Part 2 — Power BI Dashboard
The Power BI layer translated the EDA findings into an executive-facing dashboard — the kind of thing a content strategy team would actually use. The design philosophy was one-page-per-theme: an overview page, a content deep-dive, a geographic view, and a ratings breakdown.
The trickiest part of the Power BI work was handling the multi-value columns. Power BI doesn't natively handle comma-separated strings, so the genre and country columns were pre-processed in Python to produce a separate genre_mapping.csv and country_mapping.csv that Power BI could join against the main table using a many-to-many relationship via show_id.
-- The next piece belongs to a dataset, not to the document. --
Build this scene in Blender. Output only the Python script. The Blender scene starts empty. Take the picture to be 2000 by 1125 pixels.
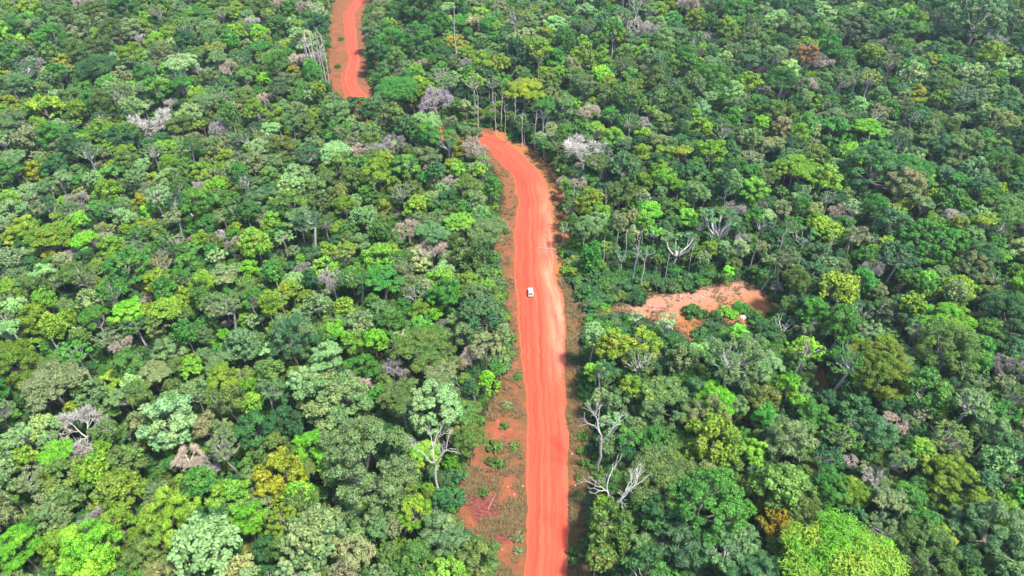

DAX measures used across the dashboard included content count by type, average duration filtered by type (since mixing movie minutes and TV seasons in the same average makes no sense), year-over-year growth rate, and a rolling 12-month content addition count for the trend line.
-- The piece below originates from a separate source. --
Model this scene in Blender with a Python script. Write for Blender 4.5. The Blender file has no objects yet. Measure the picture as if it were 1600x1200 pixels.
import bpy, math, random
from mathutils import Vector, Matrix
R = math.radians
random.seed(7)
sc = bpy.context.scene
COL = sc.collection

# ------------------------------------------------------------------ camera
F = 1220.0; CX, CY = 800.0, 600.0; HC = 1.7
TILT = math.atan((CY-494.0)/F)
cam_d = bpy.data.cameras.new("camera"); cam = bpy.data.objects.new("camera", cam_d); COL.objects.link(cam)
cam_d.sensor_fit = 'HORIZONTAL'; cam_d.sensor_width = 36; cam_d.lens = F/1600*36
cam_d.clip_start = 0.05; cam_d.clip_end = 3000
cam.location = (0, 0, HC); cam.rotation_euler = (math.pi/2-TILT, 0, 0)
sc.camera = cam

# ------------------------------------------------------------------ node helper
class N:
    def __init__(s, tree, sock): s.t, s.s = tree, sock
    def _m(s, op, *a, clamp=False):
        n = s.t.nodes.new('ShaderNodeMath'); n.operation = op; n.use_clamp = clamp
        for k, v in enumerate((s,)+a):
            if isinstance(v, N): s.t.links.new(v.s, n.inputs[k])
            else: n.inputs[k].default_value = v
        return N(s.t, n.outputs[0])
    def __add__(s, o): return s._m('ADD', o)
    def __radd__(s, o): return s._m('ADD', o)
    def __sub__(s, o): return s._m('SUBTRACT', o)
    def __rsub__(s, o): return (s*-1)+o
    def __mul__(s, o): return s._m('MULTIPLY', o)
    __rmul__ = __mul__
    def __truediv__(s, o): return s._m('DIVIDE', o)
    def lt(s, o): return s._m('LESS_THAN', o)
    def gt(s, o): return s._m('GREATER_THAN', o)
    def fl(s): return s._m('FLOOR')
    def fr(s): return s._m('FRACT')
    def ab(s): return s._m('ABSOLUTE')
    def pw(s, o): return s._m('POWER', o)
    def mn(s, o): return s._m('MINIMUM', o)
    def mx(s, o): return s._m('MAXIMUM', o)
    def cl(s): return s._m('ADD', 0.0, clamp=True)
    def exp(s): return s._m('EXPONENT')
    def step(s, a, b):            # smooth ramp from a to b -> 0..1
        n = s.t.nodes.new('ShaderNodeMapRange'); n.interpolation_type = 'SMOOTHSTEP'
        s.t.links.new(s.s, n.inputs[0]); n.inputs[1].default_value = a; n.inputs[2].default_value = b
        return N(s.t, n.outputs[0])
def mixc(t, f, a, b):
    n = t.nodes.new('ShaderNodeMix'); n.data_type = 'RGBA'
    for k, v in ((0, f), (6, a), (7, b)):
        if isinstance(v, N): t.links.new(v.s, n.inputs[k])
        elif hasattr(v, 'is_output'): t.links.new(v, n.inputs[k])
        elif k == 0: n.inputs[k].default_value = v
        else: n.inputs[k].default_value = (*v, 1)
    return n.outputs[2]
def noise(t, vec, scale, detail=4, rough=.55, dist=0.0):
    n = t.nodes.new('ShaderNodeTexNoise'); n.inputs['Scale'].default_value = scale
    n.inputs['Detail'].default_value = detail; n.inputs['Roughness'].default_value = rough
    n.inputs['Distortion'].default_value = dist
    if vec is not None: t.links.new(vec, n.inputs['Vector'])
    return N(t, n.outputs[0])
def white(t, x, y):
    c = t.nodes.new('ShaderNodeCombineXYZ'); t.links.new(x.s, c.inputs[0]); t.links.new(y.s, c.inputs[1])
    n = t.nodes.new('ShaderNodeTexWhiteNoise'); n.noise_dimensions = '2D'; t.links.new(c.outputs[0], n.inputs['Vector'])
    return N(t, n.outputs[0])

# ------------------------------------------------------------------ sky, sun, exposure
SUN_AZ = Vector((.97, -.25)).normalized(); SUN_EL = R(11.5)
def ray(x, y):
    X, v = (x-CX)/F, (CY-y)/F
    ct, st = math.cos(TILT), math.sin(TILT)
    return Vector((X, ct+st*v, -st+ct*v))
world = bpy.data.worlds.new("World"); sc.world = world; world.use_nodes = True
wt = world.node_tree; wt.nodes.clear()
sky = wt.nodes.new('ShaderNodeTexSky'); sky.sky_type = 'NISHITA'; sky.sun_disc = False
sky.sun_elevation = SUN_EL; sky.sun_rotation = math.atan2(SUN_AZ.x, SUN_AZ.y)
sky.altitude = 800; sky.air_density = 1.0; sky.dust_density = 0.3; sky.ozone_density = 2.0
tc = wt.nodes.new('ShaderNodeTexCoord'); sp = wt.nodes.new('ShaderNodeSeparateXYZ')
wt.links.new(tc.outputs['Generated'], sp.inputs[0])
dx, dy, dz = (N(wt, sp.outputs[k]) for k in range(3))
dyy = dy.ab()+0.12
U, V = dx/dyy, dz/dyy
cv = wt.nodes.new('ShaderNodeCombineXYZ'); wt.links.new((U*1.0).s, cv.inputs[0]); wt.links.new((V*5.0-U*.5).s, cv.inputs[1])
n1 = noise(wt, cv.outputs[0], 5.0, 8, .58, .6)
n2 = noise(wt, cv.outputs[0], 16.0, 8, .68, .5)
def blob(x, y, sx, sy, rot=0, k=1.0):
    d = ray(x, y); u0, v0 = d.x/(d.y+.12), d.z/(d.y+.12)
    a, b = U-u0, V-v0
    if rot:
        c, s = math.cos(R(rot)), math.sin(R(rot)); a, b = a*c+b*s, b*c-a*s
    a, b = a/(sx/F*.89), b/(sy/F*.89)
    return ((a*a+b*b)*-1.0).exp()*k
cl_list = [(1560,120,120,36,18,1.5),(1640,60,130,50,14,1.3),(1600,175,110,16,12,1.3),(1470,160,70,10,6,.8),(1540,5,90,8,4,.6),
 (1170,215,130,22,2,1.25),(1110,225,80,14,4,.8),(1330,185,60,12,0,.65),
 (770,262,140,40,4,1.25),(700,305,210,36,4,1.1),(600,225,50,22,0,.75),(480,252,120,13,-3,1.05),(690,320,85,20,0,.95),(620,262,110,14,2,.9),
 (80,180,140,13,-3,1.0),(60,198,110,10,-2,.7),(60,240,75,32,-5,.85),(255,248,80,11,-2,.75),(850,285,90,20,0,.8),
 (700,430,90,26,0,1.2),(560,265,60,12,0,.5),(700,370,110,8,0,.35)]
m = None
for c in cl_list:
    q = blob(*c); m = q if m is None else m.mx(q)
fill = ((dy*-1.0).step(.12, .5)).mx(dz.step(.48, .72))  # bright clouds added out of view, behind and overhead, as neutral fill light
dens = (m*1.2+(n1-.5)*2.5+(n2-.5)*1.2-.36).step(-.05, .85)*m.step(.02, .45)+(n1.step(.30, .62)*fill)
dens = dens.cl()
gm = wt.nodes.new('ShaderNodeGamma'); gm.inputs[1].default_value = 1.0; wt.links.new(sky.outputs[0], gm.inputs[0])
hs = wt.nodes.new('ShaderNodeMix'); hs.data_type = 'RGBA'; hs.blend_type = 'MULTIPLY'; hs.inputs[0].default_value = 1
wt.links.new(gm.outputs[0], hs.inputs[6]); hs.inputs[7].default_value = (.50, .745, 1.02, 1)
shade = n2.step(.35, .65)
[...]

Part 3 — Streamlit Web App
The Streamlit app is the most user-facing layer. It exposes the same analysis interactively — users can filter by content type, genre, country, and rating, and the charts update in real time. The most interesting feature is a simple content-based recommendation engine built on top of TF-IDF similarity across the description column.
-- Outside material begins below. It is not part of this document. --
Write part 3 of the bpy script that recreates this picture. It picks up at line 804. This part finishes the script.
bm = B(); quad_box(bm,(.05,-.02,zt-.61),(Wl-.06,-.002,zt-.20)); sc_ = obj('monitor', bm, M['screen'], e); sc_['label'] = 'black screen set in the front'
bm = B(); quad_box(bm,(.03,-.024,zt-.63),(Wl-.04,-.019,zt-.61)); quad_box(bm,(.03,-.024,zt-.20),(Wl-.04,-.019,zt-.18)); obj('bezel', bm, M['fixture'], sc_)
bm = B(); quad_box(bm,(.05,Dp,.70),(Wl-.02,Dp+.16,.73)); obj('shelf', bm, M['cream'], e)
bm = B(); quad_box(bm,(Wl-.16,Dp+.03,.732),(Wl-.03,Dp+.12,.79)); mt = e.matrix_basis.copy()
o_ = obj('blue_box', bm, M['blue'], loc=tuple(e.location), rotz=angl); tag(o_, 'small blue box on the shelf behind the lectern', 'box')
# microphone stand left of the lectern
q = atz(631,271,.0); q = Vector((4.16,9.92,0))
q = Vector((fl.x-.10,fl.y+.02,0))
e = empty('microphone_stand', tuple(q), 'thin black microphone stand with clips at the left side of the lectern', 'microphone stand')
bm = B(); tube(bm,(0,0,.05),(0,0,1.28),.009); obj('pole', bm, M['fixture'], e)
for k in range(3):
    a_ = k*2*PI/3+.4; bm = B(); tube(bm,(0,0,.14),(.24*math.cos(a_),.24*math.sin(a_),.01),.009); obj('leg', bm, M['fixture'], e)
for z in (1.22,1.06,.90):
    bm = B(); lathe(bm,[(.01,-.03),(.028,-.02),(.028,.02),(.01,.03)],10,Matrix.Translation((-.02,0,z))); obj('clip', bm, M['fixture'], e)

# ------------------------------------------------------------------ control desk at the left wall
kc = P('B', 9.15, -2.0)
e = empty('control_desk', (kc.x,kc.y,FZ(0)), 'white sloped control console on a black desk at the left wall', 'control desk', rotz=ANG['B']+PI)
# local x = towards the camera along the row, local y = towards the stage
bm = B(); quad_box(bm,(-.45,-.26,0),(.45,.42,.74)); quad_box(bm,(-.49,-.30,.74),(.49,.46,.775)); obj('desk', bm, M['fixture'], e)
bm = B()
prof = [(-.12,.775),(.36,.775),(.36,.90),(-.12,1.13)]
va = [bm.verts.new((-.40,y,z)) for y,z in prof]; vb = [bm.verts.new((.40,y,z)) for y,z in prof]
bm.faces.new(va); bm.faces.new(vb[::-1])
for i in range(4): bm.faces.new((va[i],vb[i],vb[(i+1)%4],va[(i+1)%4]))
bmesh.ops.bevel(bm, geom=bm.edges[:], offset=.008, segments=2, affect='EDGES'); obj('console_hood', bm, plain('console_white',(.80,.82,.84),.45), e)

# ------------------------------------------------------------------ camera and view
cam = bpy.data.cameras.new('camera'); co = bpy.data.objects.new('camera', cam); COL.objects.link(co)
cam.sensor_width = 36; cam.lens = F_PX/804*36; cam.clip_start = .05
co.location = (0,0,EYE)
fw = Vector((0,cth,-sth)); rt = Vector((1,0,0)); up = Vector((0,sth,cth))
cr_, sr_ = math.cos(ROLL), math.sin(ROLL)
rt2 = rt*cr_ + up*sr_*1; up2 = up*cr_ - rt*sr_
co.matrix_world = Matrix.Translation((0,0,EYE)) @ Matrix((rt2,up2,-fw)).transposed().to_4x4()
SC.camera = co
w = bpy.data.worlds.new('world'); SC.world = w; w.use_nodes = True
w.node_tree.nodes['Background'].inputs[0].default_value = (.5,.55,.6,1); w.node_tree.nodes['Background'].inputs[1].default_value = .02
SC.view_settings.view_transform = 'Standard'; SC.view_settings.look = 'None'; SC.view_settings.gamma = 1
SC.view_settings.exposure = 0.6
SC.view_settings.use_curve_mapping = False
from sklearn.feature_extraction.text import TfidfVectorizer
from sklearn.metrics.pairwise import cosine_similarity
# Build TF-IDF matrix on descriptions
tfidf = TfidfVectorizer(stop_words='english', max_features=5000)
tfidf_matrix = tfidf.fit_transform(df['description'].fillna(''))
# Cosine similarity matrix
cosine_sim = cosine_similarity(tfidf_matrix, tfidf_matrix)
def recommend(title, n=5):
idx = df[df['title'] == title].index[0]
sim_scores = sorted(enumerate(cosine_sim[idx]), key=lambda x: x[1], reverse=True)[1:n+1]
indices = [i[0] for i in sim_scores]
return df[['title', 'type', 'listed_in', 'description']].iloc[indices]The recommendation quality is decent for a TF-IDF baseline — it surfaces thematically similar content reliably — but it misses stylistic similarity that a more sophisticated embedding-based approach would catch. That's a natural next iteration.
What I Learned
Data cleaning takes longer than analysis, every time. The Power BI many-to-many relationship for multi-value columns is a pattern I'll reuse constantly. And Streamlit is genuinely fast for turning Python analysis into something shareable — the entire app was built in under two days.
The project also reinforced that the most valuable output of any analysis isn't a chart — it's a clear answer to a business question. Every visualization in the dashboard was designed backwards from a specific question, not forwards from "what can I plot?"